_TASK DATA_

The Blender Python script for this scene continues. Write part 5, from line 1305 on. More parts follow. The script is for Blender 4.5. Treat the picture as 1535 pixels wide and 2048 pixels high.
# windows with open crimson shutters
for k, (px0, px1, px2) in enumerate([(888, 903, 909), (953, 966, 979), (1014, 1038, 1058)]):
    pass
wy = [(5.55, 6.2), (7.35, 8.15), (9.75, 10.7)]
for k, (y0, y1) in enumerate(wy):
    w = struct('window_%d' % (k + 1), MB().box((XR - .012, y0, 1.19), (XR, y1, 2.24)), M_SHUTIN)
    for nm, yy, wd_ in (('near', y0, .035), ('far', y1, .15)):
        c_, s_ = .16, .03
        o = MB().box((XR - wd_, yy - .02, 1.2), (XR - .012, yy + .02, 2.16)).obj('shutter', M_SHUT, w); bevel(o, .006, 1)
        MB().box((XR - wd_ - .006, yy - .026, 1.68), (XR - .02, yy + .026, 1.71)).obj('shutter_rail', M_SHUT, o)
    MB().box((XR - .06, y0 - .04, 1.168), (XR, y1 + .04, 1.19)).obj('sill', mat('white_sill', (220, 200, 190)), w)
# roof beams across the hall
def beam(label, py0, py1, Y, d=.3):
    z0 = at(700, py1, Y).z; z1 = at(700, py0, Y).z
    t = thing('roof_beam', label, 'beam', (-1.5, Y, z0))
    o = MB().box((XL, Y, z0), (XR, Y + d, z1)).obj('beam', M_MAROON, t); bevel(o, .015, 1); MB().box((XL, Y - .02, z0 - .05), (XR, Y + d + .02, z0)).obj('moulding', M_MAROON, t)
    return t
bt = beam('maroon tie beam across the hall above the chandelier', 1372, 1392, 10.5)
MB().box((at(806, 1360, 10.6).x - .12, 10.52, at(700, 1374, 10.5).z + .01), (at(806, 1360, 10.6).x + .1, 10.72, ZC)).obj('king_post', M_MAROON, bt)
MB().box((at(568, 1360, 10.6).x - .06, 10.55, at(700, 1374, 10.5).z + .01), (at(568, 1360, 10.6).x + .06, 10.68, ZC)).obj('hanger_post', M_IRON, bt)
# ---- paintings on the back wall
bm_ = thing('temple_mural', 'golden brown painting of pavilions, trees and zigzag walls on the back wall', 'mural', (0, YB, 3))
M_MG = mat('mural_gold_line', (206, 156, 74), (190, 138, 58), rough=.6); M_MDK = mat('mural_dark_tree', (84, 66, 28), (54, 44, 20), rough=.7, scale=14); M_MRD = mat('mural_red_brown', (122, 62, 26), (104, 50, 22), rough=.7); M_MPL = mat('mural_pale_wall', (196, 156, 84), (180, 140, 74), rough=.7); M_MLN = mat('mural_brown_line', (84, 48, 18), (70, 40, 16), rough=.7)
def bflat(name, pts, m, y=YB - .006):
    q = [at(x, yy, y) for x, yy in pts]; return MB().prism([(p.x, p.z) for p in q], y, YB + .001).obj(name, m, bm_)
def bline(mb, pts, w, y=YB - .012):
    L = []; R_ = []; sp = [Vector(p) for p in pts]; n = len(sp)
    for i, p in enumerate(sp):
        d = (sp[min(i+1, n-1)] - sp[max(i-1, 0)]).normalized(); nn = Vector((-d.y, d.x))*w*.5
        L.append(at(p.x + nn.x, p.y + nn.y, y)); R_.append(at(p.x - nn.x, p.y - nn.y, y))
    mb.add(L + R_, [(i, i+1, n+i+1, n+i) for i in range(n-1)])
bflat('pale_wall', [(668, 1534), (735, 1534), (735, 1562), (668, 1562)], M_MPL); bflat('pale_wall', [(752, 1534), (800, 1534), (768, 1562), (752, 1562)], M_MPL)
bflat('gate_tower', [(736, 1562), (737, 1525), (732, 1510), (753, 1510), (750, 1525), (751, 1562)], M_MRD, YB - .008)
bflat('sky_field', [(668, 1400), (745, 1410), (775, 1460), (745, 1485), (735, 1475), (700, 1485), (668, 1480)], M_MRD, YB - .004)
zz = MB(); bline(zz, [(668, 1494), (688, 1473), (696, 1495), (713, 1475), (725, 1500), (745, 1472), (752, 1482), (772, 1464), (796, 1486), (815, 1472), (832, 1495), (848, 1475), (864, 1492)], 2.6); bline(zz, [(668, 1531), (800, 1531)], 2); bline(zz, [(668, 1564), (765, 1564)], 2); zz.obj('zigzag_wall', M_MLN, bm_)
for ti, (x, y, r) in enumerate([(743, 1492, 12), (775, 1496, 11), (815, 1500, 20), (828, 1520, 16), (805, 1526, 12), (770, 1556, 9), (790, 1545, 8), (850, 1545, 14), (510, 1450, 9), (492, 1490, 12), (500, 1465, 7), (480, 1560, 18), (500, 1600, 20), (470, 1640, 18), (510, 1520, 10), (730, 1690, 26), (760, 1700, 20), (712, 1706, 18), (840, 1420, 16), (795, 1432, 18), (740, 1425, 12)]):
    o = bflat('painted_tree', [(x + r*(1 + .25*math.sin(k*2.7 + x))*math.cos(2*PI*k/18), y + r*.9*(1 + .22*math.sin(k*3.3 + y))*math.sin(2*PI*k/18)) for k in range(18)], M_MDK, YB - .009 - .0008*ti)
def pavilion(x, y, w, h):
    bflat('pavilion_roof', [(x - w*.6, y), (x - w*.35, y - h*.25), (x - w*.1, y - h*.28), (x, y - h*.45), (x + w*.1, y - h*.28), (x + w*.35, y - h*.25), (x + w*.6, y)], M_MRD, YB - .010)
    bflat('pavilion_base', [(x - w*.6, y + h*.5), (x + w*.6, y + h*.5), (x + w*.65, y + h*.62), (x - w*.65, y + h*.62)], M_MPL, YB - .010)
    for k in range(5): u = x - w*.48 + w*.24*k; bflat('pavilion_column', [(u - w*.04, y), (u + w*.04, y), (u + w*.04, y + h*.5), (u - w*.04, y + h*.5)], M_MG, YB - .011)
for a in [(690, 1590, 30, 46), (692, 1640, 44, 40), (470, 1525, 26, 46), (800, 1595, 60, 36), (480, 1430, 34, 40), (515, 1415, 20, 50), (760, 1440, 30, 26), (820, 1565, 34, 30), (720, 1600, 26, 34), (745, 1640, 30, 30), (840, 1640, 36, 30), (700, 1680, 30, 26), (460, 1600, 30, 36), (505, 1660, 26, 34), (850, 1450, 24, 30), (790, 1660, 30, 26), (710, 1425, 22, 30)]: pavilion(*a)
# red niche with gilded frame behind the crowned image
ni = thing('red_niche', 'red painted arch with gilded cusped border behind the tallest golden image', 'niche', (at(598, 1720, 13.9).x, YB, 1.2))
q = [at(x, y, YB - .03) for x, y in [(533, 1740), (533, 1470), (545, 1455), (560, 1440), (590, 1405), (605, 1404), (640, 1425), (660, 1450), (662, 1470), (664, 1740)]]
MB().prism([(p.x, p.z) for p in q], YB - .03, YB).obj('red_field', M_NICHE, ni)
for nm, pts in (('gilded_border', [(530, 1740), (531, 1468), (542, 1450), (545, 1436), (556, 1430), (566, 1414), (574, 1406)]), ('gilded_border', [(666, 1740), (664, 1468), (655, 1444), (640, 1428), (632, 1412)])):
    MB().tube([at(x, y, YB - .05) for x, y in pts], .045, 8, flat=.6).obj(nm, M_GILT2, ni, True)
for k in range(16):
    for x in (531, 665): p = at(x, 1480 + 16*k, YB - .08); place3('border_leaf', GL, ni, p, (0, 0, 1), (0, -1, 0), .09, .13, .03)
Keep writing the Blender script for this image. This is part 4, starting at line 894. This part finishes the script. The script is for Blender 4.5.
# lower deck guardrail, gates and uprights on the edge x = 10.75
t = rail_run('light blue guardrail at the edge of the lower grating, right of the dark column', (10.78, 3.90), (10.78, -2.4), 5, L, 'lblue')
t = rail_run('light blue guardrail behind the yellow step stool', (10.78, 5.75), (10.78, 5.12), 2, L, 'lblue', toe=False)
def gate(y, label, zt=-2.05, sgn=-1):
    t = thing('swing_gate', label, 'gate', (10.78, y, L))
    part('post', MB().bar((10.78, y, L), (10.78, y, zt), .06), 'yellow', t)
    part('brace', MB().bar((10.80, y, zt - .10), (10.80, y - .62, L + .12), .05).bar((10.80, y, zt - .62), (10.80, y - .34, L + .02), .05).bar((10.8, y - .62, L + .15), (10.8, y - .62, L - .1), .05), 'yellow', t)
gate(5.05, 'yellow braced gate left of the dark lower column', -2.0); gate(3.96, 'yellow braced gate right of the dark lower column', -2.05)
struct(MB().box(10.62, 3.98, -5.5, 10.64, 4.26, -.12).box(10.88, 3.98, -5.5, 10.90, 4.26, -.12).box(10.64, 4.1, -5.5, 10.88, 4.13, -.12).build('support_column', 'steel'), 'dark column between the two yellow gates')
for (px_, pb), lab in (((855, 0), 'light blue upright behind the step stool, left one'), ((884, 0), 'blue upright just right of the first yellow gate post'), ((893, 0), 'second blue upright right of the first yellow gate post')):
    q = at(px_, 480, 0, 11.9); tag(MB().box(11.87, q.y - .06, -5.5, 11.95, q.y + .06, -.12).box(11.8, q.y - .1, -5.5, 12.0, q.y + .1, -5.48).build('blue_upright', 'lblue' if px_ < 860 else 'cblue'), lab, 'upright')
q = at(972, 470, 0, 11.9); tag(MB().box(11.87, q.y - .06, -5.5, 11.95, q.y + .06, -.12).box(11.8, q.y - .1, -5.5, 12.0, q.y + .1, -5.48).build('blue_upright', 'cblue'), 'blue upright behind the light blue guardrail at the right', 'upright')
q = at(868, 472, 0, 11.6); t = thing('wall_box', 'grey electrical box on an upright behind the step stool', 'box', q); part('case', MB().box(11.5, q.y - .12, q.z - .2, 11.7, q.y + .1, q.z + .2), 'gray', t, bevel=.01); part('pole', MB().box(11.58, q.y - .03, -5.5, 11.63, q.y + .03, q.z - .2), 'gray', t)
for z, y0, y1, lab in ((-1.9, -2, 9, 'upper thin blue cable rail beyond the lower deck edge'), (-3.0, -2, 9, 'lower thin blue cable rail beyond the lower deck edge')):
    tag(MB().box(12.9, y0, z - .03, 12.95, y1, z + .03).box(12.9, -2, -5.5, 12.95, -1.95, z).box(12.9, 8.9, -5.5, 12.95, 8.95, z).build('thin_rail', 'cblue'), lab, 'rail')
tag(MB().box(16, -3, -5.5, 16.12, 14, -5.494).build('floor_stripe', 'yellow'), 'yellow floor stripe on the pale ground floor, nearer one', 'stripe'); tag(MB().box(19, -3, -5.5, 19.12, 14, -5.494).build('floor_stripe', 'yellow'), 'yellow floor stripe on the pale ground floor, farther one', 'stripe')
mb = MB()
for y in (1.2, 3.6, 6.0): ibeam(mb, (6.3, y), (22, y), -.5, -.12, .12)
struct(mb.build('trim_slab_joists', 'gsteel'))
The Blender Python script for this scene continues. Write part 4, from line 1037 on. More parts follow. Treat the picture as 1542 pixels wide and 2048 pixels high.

_GOAL_
Check the data for the word "Python" and pull out the lines that have it.

_REPLY_
The Blender Python script for this scene continues. Write part 5, from line 1305 on. More parts follow. The script is for Blender 4.5. Treat the picture as 1535 pixels wide and 2048 pixels high.
The Blender Python script for this scene continues. Write part 4, from line 1037 on. More parts follow. Treat the picture as 1542 pixels wide and 2048 pixels high.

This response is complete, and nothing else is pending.